21 marca na stronie internetowej amerykańskiego dwumiesięcznika "Counterpunch" ukazał się artykuł Melvina A. Goodmana z Centrum Badań nad Polityką Międzynarodową, zatytułowany "Polityka zagraniczna Chin: lekcja dla Stanów Zjednoczonych". Fragment znajduje się poniżej:
Chińskie starania o wznowienie stosunków dyplomatycznych między Iranem a Arabią Saudyjską powinny być sygnałem alarmowym dla zespołu ds. bezpieczeństwa narodowego administracji Bidena, szczególnie dla Departamentu Stanu Antony'ego Blinkena. Sukces Chin obnaża wady amerykańskiej polityki bezpieczeństwa narodowego, zwłaszcza polityki nieuznawania i polegania na użyciu siły w celu osiągnięcia celów w polityce międzynarodowej.
Podczas gdy Stany Zjednoczone polegają na swojej potędze i siłach zbrojnych w prowadzeniu polityki zagranicznej, Chiny z powodzeniem bazują na stosunkach gospodarczych w postaci inicjatywy Pasa i Szlaku.

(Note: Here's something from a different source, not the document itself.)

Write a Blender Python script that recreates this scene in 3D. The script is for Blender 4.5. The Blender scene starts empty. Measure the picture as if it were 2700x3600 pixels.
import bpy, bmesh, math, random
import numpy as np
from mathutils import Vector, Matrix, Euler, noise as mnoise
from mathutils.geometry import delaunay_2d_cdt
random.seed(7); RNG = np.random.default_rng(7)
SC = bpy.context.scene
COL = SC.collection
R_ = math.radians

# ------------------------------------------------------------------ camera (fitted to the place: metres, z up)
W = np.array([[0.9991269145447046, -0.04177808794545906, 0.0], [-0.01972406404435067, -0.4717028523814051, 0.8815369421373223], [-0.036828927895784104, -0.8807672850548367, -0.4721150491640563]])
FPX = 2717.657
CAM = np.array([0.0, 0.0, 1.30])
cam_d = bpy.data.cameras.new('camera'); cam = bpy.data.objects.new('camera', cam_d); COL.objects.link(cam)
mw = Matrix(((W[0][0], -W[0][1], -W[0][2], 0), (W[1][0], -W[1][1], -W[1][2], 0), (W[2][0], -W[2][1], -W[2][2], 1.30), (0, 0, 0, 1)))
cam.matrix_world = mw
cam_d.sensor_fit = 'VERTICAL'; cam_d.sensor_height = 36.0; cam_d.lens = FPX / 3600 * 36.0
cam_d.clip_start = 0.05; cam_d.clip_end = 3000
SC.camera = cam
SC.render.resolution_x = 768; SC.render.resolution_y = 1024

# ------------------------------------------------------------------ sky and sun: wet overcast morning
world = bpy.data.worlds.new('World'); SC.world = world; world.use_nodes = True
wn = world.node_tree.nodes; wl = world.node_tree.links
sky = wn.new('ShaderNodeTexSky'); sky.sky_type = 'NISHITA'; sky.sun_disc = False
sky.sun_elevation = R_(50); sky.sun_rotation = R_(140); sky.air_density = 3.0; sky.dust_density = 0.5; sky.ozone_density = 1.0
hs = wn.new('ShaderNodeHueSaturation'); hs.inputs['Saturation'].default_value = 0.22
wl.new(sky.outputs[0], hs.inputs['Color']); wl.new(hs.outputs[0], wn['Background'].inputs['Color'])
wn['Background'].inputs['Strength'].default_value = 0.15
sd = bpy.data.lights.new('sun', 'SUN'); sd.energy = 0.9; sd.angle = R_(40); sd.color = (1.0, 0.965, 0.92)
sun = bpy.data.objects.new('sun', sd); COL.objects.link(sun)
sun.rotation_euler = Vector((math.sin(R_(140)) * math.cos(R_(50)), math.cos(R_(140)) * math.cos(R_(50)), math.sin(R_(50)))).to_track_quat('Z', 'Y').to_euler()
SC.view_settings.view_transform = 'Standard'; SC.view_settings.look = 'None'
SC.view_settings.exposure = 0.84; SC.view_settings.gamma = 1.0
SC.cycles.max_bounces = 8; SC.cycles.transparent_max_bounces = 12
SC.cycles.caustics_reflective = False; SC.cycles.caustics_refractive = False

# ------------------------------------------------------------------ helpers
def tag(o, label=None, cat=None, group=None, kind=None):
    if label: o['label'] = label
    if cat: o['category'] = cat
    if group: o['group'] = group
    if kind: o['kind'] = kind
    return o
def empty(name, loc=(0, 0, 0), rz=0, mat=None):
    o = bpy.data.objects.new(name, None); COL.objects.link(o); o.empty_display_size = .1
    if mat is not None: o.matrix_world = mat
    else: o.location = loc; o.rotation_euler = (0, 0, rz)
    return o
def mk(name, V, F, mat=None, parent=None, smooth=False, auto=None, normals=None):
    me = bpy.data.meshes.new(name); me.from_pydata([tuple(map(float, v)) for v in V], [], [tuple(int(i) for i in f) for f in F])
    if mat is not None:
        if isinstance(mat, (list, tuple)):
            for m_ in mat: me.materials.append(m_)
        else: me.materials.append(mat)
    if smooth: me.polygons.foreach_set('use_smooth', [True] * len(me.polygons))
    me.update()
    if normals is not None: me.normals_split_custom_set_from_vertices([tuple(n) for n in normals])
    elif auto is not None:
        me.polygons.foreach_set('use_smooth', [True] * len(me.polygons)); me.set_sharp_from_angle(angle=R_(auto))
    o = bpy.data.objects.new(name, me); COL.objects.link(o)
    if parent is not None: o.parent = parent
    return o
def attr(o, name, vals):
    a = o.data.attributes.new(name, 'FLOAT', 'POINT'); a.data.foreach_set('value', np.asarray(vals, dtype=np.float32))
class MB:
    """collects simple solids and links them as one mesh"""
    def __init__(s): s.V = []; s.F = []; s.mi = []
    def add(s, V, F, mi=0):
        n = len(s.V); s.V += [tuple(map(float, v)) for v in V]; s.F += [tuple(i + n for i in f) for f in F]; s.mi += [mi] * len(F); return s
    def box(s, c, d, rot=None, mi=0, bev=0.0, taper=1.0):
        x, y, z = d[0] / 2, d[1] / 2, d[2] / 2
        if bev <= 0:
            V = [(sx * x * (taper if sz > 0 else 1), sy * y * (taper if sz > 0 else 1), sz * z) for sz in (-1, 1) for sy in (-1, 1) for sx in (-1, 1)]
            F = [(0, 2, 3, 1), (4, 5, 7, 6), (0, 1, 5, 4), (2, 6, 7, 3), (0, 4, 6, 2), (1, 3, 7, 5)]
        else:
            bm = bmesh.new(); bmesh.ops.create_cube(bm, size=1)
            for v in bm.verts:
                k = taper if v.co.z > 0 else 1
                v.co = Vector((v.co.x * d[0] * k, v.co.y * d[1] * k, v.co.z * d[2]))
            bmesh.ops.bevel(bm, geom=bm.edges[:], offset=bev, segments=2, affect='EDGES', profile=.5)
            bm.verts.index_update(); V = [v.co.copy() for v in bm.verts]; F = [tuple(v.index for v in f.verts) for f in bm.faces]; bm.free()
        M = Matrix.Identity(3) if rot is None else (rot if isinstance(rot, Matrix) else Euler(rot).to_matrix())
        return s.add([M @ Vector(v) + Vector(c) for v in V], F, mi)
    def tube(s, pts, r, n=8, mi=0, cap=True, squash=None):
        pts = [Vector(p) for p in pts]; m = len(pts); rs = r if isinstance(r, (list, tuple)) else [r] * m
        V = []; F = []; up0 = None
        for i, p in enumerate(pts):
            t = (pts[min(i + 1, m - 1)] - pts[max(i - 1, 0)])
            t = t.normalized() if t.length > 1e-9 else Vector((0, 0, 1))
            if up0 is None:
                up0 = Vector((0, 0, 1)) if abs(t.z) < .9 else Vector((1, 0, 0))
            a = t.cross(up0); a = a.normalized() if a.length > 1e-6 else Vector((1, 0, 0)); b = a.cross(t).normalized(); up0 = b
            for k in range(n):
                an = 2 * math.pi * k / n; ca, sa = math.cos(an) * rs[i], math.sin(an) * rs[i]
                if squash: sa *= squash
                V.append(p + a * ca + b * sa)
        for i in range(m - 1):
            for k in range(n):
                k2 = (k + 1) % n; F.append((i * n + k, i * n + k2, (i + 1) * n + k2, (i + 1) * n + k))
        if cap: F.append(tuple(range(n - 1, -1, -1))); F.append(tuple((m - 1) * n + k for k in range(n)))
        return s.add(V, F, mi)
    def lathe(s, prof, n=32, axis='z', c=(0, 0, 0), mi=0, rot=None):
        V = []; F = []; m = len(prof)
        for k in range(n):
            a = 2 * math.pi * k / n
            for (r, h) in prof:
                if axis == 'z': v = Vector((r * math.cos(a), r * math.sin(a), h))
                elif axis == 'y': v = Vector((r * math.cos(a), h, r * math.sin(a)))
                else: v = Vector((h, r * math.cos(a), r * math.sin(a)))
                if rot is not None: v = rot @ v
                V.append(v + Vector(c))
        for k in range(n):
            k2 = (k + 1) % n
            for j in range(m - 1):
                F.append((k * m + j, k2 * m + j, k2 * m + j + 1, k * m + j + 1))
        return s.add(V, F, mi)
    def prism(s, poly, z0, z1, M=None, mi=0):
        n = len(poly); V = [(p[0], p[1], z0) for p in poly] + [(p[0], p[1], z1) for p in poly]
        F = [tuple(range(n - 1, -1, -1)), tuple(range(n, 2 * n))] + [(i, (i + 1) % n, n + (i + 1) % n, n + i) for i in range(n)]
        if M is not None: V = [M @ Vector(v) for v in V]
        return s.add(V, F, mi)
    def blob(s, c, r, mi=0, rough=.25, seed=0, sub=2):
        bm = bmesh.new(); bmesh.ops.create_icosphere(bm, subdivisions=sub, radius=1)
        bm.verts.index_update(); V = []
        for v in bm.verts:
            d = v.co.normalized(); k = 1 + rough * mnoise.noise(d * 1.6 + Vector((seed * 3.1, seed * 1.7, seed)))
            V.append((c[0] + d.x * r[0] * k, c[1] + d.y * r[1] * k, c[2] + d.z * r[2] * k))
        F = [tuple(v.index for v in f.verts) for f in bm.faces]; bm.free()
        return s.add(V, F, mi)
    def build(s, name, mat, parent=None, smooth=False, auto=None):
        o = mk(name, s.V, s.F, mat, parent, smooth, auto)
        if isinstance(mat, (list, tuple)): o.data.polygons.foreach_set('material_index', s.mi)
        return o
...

Takie podejście dało Pekinowi ważne wpływy w Azji Południowo-Wschodniej, Afryce oraz Ameryce Południowej i na Karaibach.
Oprócz zorganizowania zbliżenia saudyjsko-irańskiego, Chiny zwiększyły handel z Radą Współpracy Zatoki Perskiej (GCC), gdzie zastąpiły Unię Europejską jako największego partnera handlowego GCC.
Polityka gospodarcza Chin nie stanowi zagrożenia dla Stanów Zjednoczonych i nie możemy w żaden sposób powstrzymać Chin. Krótko mówiąc, rozwój gospodarczy krajów na świecie nie tylko przyczynia się do ogólnego bezpieczeństwa międzynarodowego, ale jest również korzystny dla Stanów Zjednoczonych.